According to this report, CSR in WASH promoted hardware interventions which include creating or supporting the construction of toilets or water storage facilities, the operation and maintenance of sanitation facilities and other related activities. While software-related programmes focus at creating awareness and undertaking activities that influence socio-cultural attitude and behaviour. Even though there is need for tackling open defecation and sanitation problems in both rural and urban India, most of the CSR activities were concentrated in rural areas. There is a critical need to address urban WASH issues, with the growing slum population.

Over 50 million urban slum population is forced to defecate in the open. Slums lacking toilets and community toilets are rendered unusable due to poor maintenance. Urban areas also pose serious health-risks due to lack of sanitation. As per the report, CSR activities in WASH are broadly aligned to the needs of states.

However, most North Eastern states were ignored.
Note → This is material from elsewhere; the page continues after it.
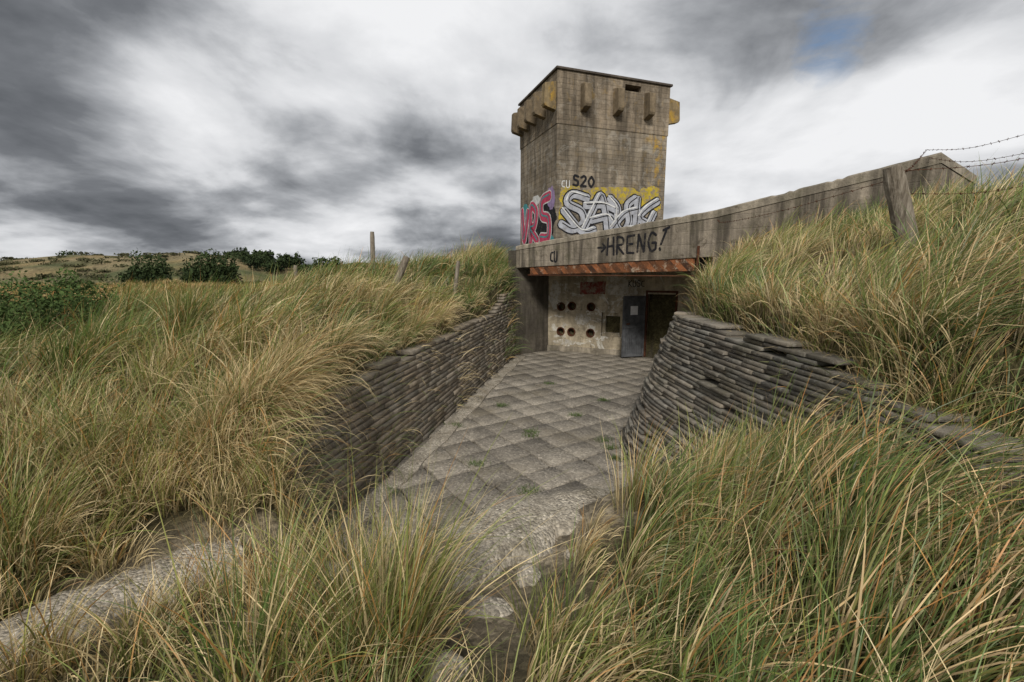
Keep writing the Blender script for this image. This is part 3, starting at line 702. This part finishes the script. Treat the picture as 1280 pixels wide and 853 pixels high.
# foreground tussock, left of centre
fx=np.array([-.95,-.75,-1.15,-.62,-.9,-1.3,-.72,-1.0,-.55]);fy=np.array([2.05,1.75,1.75,2.2,2.4,2.3,2.05,1.5,1.8])
tuss(fx,fy,190,.96,.0062,7,.2,straw=.42,rad=.13,bendm=.85)
tuss(np.array([-.55,-.75,-.6]),np.array([2.55,2.75,2.35]),120,.72,.006,7,.5,straw=.5,rad=.12,bendm=.9)
tuss(np.array([.1,.16,.3]),np.array([2.3,1.85,2.1]),26,.66,.0055,7,.1,straw=.2,rad=.06,bendm=.6)
# mid
x,y=scatter(-9,7.5,4.4,9,7.5); tuss(x,y,115,np.where(x>0,.66,.8),.0095,6,np.where(x>0,1.15,1.2),straw=.46,rad=.17)
x,y=scatter(-16,8.5,9,18,4.5); tuss(x,y,75,.72,.015,5,1.1,straw=.44,rad=.22)
x,y=scatter(-40,4,18,46,1.6,lambda a,b:(a<1)); tuss(x,y,30,.6,.035,3,1.0,straw=.65,rad=.35,tint=(1.0,.88,.75))
# overhanging fringe on left wall
L=catmull([(-2.4,3.6),(-2.2,4.3),(-1.78,6.5),(-1.0,10.6),(-.25,14.2)],20)
nF=120; t=rng.uniform(0,1,nF); q=np.array([np.interp(t,np.linspace(0,1,len(L)),L[:,i]) for i in (0,1)])
q[0]-=rng.uniform(0,.45,nF); near=q[1]<5.9
tuss(q[0][near],q[1][near],150,.85,.007,8,.95,straw=.9,rad=.13,bendm=1.4,trim=False)
tuss(q[0][~near],q[1][~near],70,.42,.011,6,.8,straw=.65,rad=.15,bendm=1.2,trim=False)
# a few big pale clumps flopping over the wall
tuss(np.array([-1.82,-1.62,-1.30,-.85]),np.array([6.3,7.6,9.0,11.2]),170,.78,.009,8,.9,straw=.95,rad=.16,bendm=1.4,trim=False)
x=rng.uniform(-1.6,-.25,40);y=rng.uniform(13.2,17,40); tuss(x,y,85,.95,.013,5,.9,straw=.42,rad=.22)
tuss(np.array([-.3,-.22,-.35,-.2,-.4,-.15,-.3]),np.array([13.3,13.8,14.2,14.3,13.9,14.45,12.9]),130,.95,.013,7,.9,straw=.5,rad=.16,bendm=1.3,trim=False)
t=rng.uniform(0,1,130); L=catmull([(2.82,2.6),(2.80,5),(2.80,6.6),(2.95,7.6),(3.8,8.6),(4.65,10)],20)
q=np.array([np.interp(t,np.linspace(0,1,len(L)),L[:,i]) for i in (0,1)]); q[0]+=rng.uniform(0,.35,130)
tuss(q[0],q[1],85,.55,.008,6,.3,straw=.55,rad=.14,bendm=1.25,spread=1.6)
x=rng.uniform(2.78,2.98,14);y=rng.uniform(2.6,4.6,14); tuss(x,y,100,.5,.0065,7,.6,az0=3.6,straw=.7,rad=.12,bendm=1.3)
x=rng.uniform(1.5,2.35,22);y=rng.uniform(3.5,4.5,22); m=psd(x,y,PASS)>.12
tuss(x[m],y[m],90,.48,.007,6,.8,straw=.5,rad=.12)
x=rng.uniform(-3.6,-1.9,40);y=rng.uniform(2.6,3.9,40); m=(psd(x,y,PASS)>.15)&(pld(x,y,LEDGE2)>.3)
tuss(x[m],y[m],110,.62,.0065,6,.7,straw=.48,rad=.14)
x=rng.uniform(-3.3,-1.5,16);y=rng.uniform(1.5,2.5,16); m=(pld(x,y,LEDGE2)>.22)
tuss(x[m],y[m],70,.42,.0058,6,.6,straw=.5,rad=.11)
tuss(np.array([-2.15,-2.6,-2.5]),np.array([3.05,2.75,1.9]),60,.45,.006,7,.6,straw=.7,rad=.1,bendm=1.2)
grass_mat=NT('marram_grass'); Mg=grass_mat
Mg.L(Mg.attr(),Mg.b.inputs['Base Color']); Mg.b.inputs['Roughness'].default_value=.45; Mg.b.inputs['Specular IOR Level'].default_value=.4
tr=Mg.N('ShaderNodeBsdfTranslucent'); Mg.L(Mg.attr(),tr.inputs['Color']); mx=Mg.N('ShaderNodeMixShader'); mx.inputs[0].default_value=.25
Mg.L(Mg.b.outputs[0],mx.inputs[1]);Mg.L(tr.outputs[0],mx.inputs[2]);Mg.L(mx.outputs[0],Mg.n['Material Output'].inputs['Surface'])
N=1500; cs=np.array([(.32,7.1),(1.5,6.6),(1.52,6.2),(-.2,8.8),(1.9,9.2),(-1.0,7.6),(.9,10.6),(-.5,6),(1.45,6.9),(-1.5,5.2),(.3,7.3),(1.2,8.2),(.2,5.2)]); k=rng.integers(0,len(cs),N)
x=cs[k,0]+rng.normal(0,.07,N);y=cs[k,1]+rng.normal(0,.05,N)
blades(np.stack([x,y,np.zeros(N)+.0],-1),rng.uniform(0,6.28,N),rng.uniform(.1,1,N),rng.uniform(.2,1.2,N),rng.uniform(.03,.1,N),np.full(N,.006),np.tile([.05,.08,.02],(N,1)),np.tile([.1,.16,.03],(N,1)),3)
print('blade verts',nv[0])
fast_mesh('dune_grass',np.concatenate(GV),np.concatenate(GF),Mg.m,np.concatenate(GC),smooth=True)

# ------------------------------------------------------------------ shrubs
leaf_mat=NT('shrub_leaves'); Ml=leaf_mat; Ml.L(Ml.attr(),Ml.b.inputs['Base Color'])
def shrub(name,clumps,n,ls,cdark,clight):
    V=[];C=[]
    for (cx,cy,cz,rx,ry,rz) in clumps:
        v=rng.normal(size=(n,3)); v/=np.linalg.norm(v,axis=1)[:,None]; r=rng.uniform(.35,1,n)**.5
        lump=1+.35*np.sin(v[:,0]*5+cx)*np.sin(v[:,1]*4+cy*2)+.2*np.sin(v[:,2]*7+cx)
        p=v*(r*lump)[:,None]*np.array([rx,ry,rz])+np.array([cx,cy,cz])
        a_=rng.normal(size=(n,3));a_/=np.linalg.norm(a_,axis=1)[:,None]; b_=np.cross(a_,rng.normal(size=(n,3))); b_/=np.linalg.norm(b_,axis=1)[:,None]
        s=ls*rng.uniform(.5,1.4,n)[:,None]
        V.append(np.stack([p-a_*s,p-b_*s*.45,p+a_*s,p+b_*s*.45],1).reshape(-1,3))
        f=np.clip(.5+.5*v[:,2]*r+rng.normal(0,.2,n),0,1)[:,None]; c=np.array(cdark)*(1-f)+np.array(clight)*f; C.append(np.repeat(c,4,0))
    V=np.concatenate(V);C=np.concatenate(C); Fq=np.arange(len(V)).reshape(-1,4)
    return fast_mesh(name,V,Fq,Ml.m,C,smooth=False)
def trunks(parent,pts):
    for i,(x,y,z0,z1,r) in enumerate(pts):
        K=7;V=[];Fc=[]
        for j in range(4):
            f=j/3
            for k in range(K): an=6.283*k/K; V.append((x+r*(1-.6*f)*math.cos(an)+.15*f*math.sin(i),y+r*(1-.6*f)*math.sin(an),z0+(z1-z0)*f))
        for j in range(3):
            for k in range(K): Fc.append((j*K+k,j*K+(k+1)%K,(j+1)*K+(k+1)%K,(j+1)*K+k))
        mesh_obj('trunk',V,Fc,wood,parent)
for (r,D_,w,h) in ((-.79,46,1.9,1.9),(-.67,44,1.5,1.8),(-.63,45,1.4,2.0)):
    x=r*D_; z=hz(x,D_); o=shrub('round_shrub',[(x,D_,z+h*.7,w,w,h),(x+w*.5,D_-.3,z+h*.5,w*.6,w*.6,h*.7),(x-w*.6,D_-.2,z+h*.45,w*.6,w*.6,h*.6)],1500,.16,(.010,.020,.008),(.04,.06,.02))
    trunks(o,[(x,D_,z-.3,z+h*.7,.12),(x+.4,D_,z-.3,z+h*.6,.09)])
cl=[];tk=[]
for i in range(24):
    r=-.60+i*.0095+rng.normal(0,.004); D_=80+rng.uniform(-6,6); x=r*D_; z=hz(x,D_); h=rng.uniform(.5,1.3)
    cl.append((x,D_,z+h*1.1,rng.uniform(.8,1.6),1.2,h)); tk.append((x,D_,z-.3,z+h,.12))
for r,D_,h in ((-.96,95,1.2),(-.93,96,1.0)): x=r*D_; z=hz(x,D_); cl.append((x,D_,z+h*.6,2.0,1.5,h)); tk.append((x,D_,z-.3,z+h,.12))
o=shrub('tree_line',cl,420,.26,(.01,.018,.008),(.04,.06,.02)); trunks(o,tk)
cl=[]
for i in range(150):
    D_=rng.uniform(48,92); r=rng.uniform(-1.15,-.45); x=r*D_; z=hz(x,D_); s=rng.uniform(.4,1.3)
    cl.append((x,D_,z+.1,s*1.5,s*1.2,s*.32))
shrub('heath_scrub',cl,110,.2,(.03,.03,.015),(.10,.10,.045))
x0,y0=-9.0,8.0
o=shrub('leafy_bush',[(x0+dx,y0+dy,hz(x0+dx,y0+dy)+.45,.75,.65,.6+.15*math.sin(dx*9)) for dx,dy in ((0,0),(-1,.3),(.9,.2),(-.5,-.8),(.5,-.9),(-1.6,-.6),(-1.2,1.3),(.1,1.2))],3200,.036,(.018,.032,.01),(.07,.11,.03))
trunks(o,[(x0+i*.4-.8,y0,hz(x0,y0)-.1,hz(x0,y0)+.5,.03) for i in range(5)])

# ------------------------------------------------------------------ sky / light
w=bpy.data.worlds.new('World'); scene.world=w; w.use_nodes=True; t=w.node_tree; n=t.nodes; bg=n['Background']
def WN(ty,**k):
    x=n.new(ty)
    for a_,b_ in k.items(): setattr(x,a_,b_)
    return x
def WL(a_,b_): t.links.new(a_,b_)
def wm(op,a_,b_=0,c_=0,clamp=False):
    m=WN('ShaderNodeMath',operation=op,use_clamp=clamp)
    for i,v in enumerate((a_,b_,c_)):
        if isinstance(v,bpy.types.NodeSocket): WL(v,m.inputs[i])
        else: m.inputs[i].default_value=v
    return m.outputs[0]
sunaz=math.radians(186); sunel=math.radians(36)
sky=WN('ShaderNodeTexSky',sky_type='NISHITA'); sky.sun_disc=False; sky.sun_elevation=sunel; sky.sun_rotation=sunaz
tc=WN('ShaderNodeTexCoord'); nm=WN('ShaderNodeVectorMath',operation='NORMALIZE'); WL(tc.outputs['Generated'],nm.inputs[0]); dirv=nm.outputs[0]
sp=WN('ShaderNodeSeparateXYZ'); WL(dirv,sp.inputs[0])
zc=wm('ADD',wm('MAXIMUM',sp.outputs[2],0),.24)
cmb=WN('ShaderNodeCombineXYZ'); WL(wm('DIVIDE',sp.outputs[0],zc),cmb.inputs[0]); WL(wm('DIVIDE',sp.outputs[1],zc),cmb.inputs[1])
def wnoise(sc,det,ro,dist,off=(0,0,0),scl=(1,1,1)):
    mp=WN('ShaderNodeMapping'); mp.inputs['Location'].default_value=off; mp.inputs['Scale'].default_value=scl; WL(cmb.outputs[0],mp.inputs[0])
    x=WN('ShaderNodeTexNoise'); x.inputs['Scale'].default_value=sc;x.inputs['Detail'].default_value=det;x.inputs['Roughness'].default_value=ro;x.inputs['Distortion'].default_value=dist
    WL(mp.outputs[0],x.inputs['Vector']); return x.outputs['Fac']
n1=wnoise(.8,7,.48,.25,(3,1,0)); n2_=wnoise(2.0,8,.55,.3,(7,2,0),(1,.8,1)); n3_=wnoise(5.5,6,.55,.2,(1,9,0))
val=wm('ADD',wm('MULTIPLY',n1,2.0),wm('MULTIPLY',n2_,1.05))
val=wm('ADD',val,wm('MULTIPLY',n3_,.18))
val=wm('SUBTRACT',val,1.0)
def blobw(d,power,amp):
    global val
    v=Vector(d).normalized(); dp=WN('ShaderNodeVectorMath',operation='DOT_PRODUCT'); dp.inputs[1].default_value=v; WL(dirv,dp.inputs[0])
    f=wm('POWER',wm('MAXIMUM',dp.outputs['Value'],0),power); val=wm('ADD',val,wm('MULTIPLY',f,amp))
blobw((-.95,1.05,.27),24,-.32); blobw((-1.0,1.09,.62),20,-.14); blobw((-.42,1.07,.42),60,.26); blobw((-.22,1.06,.28),60,-.14)
blobw((.6,1.06,.36),12,.16); blobw((.85,1.09,.66),50,-.25); blobw((0,1.08,.5),30,.12); blobw((-.72,1.05,.37),200,.22); blobw((-1.1,1.0,.03),60,.12); blobw((-.35,1.06,.13),50,-.10)
rp=WN('ShaderNodeValToRGB'); e=rp.color_ramp.elements
st=[(.05,(.095,.103,.115)),(.27,(.18,.19,.207)),(.46,(.38,.393,.415)),(.66,(.68,.69,.71)),(.92,(.88,.885,.90))]
while len(e)<len(st): e.new(.5)
for i,(p,c) in enumerate(st): e[i].position=p; e[i].color=(*c,1)
WL(val,rp.inputs[0])
v=Vector((.70,1.085,.50)).normalized(); dp=WN('ShaderNodeVectorMath',operation='DOT_PRODUCT'); dp.inputs[1].default_value=v; WL(dirv,dp.inputs[0])
gap=wm('MULTIPLY',wm('POWER',wm('MAXIMUM',dp.outputs['Value'],0),230),wnoise(5,8,.65,.6,(2,5,0)))
gp=WN('ShaderNodeValToRGB'); gp.color_ramp.elements[0].position=.33; gp.color_ramp.elements[1].position=.6; gp.color_ramp.elements[1].color=(.85,.85,.85,1); WL(gap,gp.inputs[0])
sk=WN('ShaderNodeMix',data_type='RGBA',blend_type='MULTIPLY'); sk.inputs[0].default_value=1; WL(sky.outputs[0],sk.inputs[6]); sk.inputs[7].default_value=(.1,.1,.1,1)
mxw=WN('ShaderNodeMix',data_type='RGBA'); WL(gp.outputs[0],mxw.inputs[0]); WL(rp.outputs[0],mxw.inputs[6]); WL(sk.outputs[2],mxw.inputs[7])
WL(mxw.outputs[2],bg.inputs['Color']); bg.inputs['Strength'].default_value=1.0
sl=bpy.data.lights.new('sun','SUN'); sl.energy=3.1; sl.angle=math.radians(12); sl.color=(1,.955,.89)
so=link(bpy.data.objects.new('sun',sl)); sd=Vector((math.sin(sunaz)*math.cos(sunel),math.cos(sunaz)*math.cos(sunel),math.sin(sunel)))
so.rotation_euler=sd.to_track_quat('Z','Y').to_euler()

# ------------------------------------------------------------------ camera
cam=bpy.data.cameras.new('camera'); cam.sensor_width=36; cam.lens=16; cam.clip_end=3000; cam.clip_start=.05
co=link(bpy.data.objects.new('camera',cam)); co.location=(0,0,2.65); co.rotation_euler=(math.radians(90-8.6),0,0); scene.camera=co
States like Maharashtra, Uttar Pradesh, Rajasthan, Gujarat, Tamil Nadu and Karnataka had high rates of open defecation and maximum projects. But states like Jammu and Kashmir, Assam and Arunachal Pradesh which also had high number of open defecation rates were neglected.

63% of urban population in India have access to improved sources of sanitation but the quality of these services remains inadequate and unequally divided amongst citizens.

CSR Budget No. Of Companies
Less than Rupee 1 crore 8
Rupee 1-5 crore 11
Rupee 5-15 crore 6
More than Rupee 15 crore 8
Total 33

Top 5 Companies with the largest budget in WASH (Water, Sanitation and Hygiene)

Top 5 PSUs Top 5 Non-PSUs
Coal India Tata Consultancy Services
Power Finance Corporation Bharti Airtel
ONGC Bharti Infratel
GAIL India Tata Steel
State Bank of India Mahindra & Mahindra

“Equitable access to clean water, safe sanitation and hygiene are essential to sustain life. 560 million people in the country continue to defecate in the open and nearly 76 million do not have access to improved water sources.

Looking at the extent of the problem, India in the next few years will probably play the most important role of achieving Sustainable Development Goal to ensure availability and sustainable management of water and sanitation for all.

It won’t be an easy task but given the political commitment towards the cause it is certainly achievable,” says Neeraj Jain, CEO, WaterAid India.